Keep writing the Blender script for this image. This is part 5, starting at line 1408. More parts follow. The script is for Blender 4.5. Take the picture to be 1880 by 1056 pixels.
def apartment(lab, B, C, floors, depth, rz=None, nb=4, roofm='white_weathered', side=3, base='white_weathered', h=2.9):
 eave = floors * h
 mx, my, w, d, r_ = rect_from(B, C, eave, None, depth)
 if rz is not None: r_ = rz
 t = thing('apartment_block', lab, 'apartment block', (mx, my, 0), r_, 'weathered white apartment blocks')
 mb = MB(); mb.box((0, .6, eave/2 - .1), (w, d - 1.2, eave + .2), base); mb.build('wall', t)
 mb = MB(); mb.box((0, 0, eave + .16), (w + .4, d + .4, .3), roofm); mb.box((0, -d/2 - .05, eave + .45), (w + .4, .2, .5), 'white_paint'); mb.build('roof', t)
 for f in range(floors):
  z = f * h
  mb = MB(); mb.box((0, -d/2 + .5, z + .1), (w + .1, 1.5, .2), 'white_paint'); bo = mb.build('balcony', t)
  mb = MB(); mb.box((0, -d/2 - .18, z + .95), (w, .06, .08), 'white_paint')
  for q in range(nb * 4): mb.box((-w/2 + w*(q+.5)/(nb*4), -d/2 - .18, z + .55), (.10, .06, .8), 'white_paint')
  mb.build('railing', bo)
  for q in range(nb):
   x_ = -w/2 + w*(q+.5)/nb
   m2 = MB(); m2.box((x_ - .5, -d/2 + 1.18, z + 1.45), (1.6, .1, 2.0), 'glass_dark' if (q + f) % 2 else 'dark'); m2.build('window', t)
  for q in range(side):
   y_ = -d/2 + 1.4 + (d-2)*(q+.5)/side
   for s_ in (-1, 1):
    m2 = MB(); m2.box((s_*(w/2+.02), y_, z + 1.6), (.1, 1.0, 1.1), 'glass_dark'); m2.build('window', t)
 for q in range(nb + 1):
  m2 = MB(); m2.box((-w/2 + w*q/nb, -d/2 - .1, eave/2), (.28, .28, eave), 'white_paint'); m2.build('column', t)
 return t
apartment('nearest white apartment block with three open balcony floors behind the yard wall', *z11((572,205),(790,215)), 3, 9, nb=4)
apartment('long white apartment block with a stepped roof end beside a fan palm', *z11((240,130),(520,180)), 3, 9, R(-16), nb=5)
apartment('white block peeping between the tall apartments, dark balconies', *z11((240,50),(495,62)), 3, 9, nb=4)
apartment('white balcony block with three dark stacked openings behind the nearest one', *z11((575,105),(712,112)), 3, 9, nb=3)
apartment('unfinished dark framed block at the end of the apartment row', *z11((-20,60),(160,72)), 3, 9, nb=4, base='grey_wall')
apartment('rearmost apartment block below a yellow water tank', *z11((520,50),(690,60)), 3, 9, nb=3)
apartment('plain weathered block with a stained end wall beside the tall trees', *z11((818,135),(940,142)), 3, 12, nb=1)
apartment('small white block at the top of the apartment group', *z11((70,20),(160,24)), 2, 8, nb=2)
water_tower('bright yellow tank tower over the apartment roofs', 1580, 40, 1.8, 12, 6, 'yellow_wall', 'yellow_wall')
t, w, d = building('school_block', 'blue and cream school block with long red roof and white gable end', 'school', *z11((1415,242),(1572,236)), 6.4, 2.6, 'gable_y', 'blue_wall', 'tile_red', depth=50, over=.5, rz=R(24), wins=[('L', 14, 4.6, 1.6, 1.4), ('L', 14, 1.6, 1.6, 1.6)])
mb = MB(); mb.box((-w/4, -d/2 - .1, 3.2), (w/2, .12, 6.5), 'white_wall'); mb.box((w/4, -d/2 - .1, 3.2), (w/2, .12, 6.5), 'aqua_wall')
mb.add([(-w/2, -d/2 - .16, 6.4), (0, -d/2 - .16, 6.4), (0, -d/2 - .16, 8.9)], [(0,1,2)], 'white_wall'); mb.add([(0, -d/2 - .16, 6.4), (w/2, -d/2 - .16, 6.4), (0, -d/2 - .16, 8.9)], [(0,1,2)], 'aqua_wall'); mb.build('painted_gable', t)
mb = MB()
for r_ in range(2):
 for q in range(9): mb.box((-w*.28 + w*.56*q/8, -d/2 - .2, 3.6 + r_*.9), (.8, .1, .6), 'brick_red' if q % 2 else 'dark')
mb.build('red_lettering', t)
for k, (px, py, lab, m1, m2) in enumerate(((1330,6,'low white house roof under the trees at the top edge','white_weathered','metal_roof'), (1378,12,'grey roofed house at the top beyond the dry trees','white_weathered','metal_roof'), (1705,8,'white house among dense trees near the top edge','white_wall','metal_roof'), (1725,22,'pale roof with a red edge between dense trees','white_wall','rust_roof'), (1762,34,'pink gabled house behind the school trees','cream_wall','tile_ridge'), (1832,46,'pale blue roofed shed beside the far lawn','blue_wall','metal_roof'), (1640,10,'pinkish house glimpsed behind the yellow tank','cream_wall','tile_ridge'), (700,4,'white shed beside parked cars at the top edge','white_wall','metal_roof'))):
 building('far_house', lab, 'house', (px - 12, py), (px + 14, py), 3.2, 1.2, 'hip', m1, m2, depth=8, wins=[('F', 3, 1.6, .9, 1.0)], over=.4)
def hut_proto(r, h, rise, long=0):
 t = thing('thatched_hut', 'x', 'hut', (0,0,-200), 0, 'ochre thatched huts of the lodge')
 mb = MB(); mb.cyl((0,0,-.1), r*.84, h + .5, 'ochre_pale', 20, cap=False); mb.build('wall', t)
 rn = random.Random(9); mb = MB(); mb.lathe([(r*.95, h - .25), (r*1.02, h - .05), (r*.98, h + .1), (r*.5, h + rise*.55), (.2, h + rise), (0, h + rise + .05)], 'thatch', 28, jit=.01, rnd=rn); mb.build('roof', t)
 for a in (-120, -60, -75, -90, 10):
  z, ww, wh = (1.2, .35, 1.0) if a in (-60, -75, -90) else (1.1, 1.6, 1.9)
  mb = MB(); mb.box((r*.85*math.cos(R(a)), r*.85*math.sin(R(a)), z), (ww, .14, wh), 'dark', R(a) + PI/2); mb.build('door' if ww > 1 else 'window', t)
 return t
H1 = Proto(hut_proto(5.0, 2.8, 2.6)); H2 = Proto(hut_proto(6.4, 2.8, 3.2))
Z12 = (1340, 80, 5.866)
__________
■ EXERCISE BRIEF ■
Print the whole listing again, exactly.

■ CORRECT OUTPUT ■
Keep writing the Blender script for this image. This is part 5, starting at line 1408. More parts follow. The script is for Blender 4.5. Take the picture to be 1880 by 1056 pixels.
def apartment(lab, B, C, floors, depth, rz=None, nb=4, roofm='white_weathered', side=3, base='white_weathered', h=2.9):
 eave = floors * h
 mx, my, w, d, r_ = rect_from(B, C, eave, None, depth)
 if rz is not None: r_ = rz
 t = thing('apartment_block', lab, 'apartment block', (mx, my, 0), r_, 'weathered white apartment blocks')
 mb = MB(); mb.box((0, .6, eave/2 - .1), (w, d - 1.2, eave + .2), base); mb.build('wall', t)
 mb = MB(); mb.box((0, 0, eave + .16), (w + .4, d + .4, .3), roofm); mb.box((0, -d/2 - .05, eave + .45), (w + .4, .2, .5), 'white_paint'); mb.build('roof', t)
 for f in range(floors):
  z = f * h
  mb = MB(); mb.box((0, -d/2 + .5, z + .1), (w + .1, 1.5, .2), 'white_paint'); bo = mb.build('balcony', t)
  mb = MB(); mb.box((0, -d/2 - .18, z + .95), (w, .06, .08), 'white_paint')
  for q in range(nb * 4): mb.box((-w/2 + w*(q+.5)/(nb*4), -d/2 - .18, z + .55), (.10, .06, .8), 'white_paint')
  mb.build('railing', bo)
  for q in range(nb):
   x_ = -w/2 + w*(q+.5)/nb
   m2 = MB(); m2.box((x_ - .5, -d/2 + 1.18, z + 1.45), (1.6, .1, 2.0), 'glass_dark' if (q + f) % 2 else 'dark'); m2.build('window', t)
  for q in range(side):
   y_ = -d/2 + 1.4 + (d-2)*(q+.5)/side
   for s_ in (-1, 1):
    m2 = MB(); m2.box((s_*(w/2+.02), y_, z + 1.6), (.1, 1.0, 1.1), 'glass_dark'); m2.build('window', t)
 for q in range(nb + 1):
  m2 = MB(); m2.box((-w/2 + w*q/nb, -d/2 - .1, eave/2), (.28, .28, eave), 'white_paint'); m2.build('column', t)
 return t
apartment('nearest white apartment block with three open balcony floors behind the yard wall', *z11((572,205),(790,215)), 3, 9, nb=4)
apartment('long white apartment block with a stepped roof end beside a fan palm', *z11((240,130),(520,180)), 3, 9, R(-16), nb=5)
apartment('white block peeping between the tall apartments, dark balconies', *z11((240,50),(495,62)), 3, 9, nb=4)
apartment('white balcony block with three dark stacked openings behind the nearest one', *z11((575,105),(712,112)), 3, 9, nb=3)
apartment('unfinished dark framed block at the end of the apartment row', *z11((-20,60),(160,72)), 3, 9, nb=4, base='grey_wall')
apartment('rearmost apartment block below a yellow water tank', *z11((520,50),(690,60)), 3, 9, nb=3)
apartment('plain weathered block with a stained end wall beside the tall trees', *z11((818,135),(940,142)), 3, 12, nb=1)
apartment('small white block at the top of the apartment group', *z11((70,20),(160,24)), 2, 8, nb=2)
water_tower('bright yellow tank tower over the apartment roofs', 1580, 40, 1.8, 12, 6, 'yellow_wall', 'yellow_wall')
t, w, d = building('school_block', 'blue and cream school block with long red roof and white gable end', 'school', *z11((1415,242),(1572,236)), 6.4, 2.6, 'gable_y', 'blue_wall', 'tile_red', depth=50, over=.5, rz=R(24), wins=[('L', 14, 4.6, 1.6, 1.4), ('L', 14, 1.6, 1.6, 1.6)])
mb = MB(); mb.box((-w/4, -d/2 - .1, 3.2), (w/2, .12, 6.5), 'white_wall'); mb.box((w/4, -d/2 - .1, 3.2), (w/2, .12, 6.5), 'aqua_wall')
mb.add([(-w/2, -d/2 - .16, 6.4), (0, -d/2 - .16, 6.4), (0, -d/2 - .16, 8.9)], [(0,1,2)], 'white_wall'); mb.add([(0, -d/2 - .16, 6.4), (w/2, -d/2 - .16, 6.4), (0, -d/2 - .16, 8.9)], [(0,1,2)], 'aqua_wall'); mb.build('painted_gable', t)
mb = MB()
for r_ in range(2):
 for q in range(9): mb.box((-w*.28 + w*.56*q/8, -d/2 - .2, 3.6 + r_*.9), (.8, .1, .6), 'brick_red' if q % 2 else 'dark')
mb.build('red_lettering', t)
for k, (px, py, lab, m1, m2) in enumerate(((1330,6,'low white house roof under the trees at the top edge','white_weathered','metal_roof'), (1378,12,'grey roofed house at the top beyond the dry trees','white_weathered','metal_roof'), (1705,8,'white house among dense trees near the top edge','white_wall','metal_roof'), (1725,22,'pale roof with a red edge between dense trees','white_wall','rust_roof'), (1762,34,'pink gabled house behind the school trees','cream_wall','tile_ridge'), (1832,46,'pale blue roofed shed beside the far lawn','blue_wall','metal_roof'), (1640,10,'pinkish house glimpsed behind the yellow tank','cream_wall','tile_ridge'), (700,4,'white shed beside parked cars at the top edge','white_wall','metal_roof'))):
 building('far_house', lab, 'house', (px - 12, py), (px + 14, py), 3.2, 1.2, 'hip', m1, m2, depth=8, wins=[('F', 3, 1.6, .9, 1.0)], over=.4)
def hut_proto(r, h, rise, long=0):
 t = thing('thatched_hut', 'x', 'hut', (0,0,-200), 0, 'ochre thatched huts of the lodge')
 mb = MB(); mb.cyl((0,0,-.1), r*.84, h + .5, 'ochre_pale', 20, cap=False); mb.build('wall', t)
 rn = random.Random(9); mb = MB(); mb.lathe([(r*.95, h - .25), (r*1.02, h - .05), (r*.98, h + .1), (r*.5, h + rise*.55), (.2, h + rise), (0, h + rise + .05)], 'thatch', 28, jit=.01, rnd=rn); mb.build('roof', t)
 for a in (-120, -60, -75, -90, 10):
  z, ww, wh = (1.2, .35, 1.0) if a in (-60, -75, -90) else (1.1, 1.6, 1.9)
  mb = MB(); mb.box((r*.85*math.cos(R(a)), r*.85*math.sin(R(a)), z), (ww, .14, wh), 'dark', R(a) + PI/2); mb.build('door' if ww > 1 else 'window', t)
 return t
H1 = Proto(hut_proto(5.0, 2.8, 2.6)); H2 = Proto(hut_proto(6.4, 2.8, 3.2))
Z12 = (1340, 80, 5.866)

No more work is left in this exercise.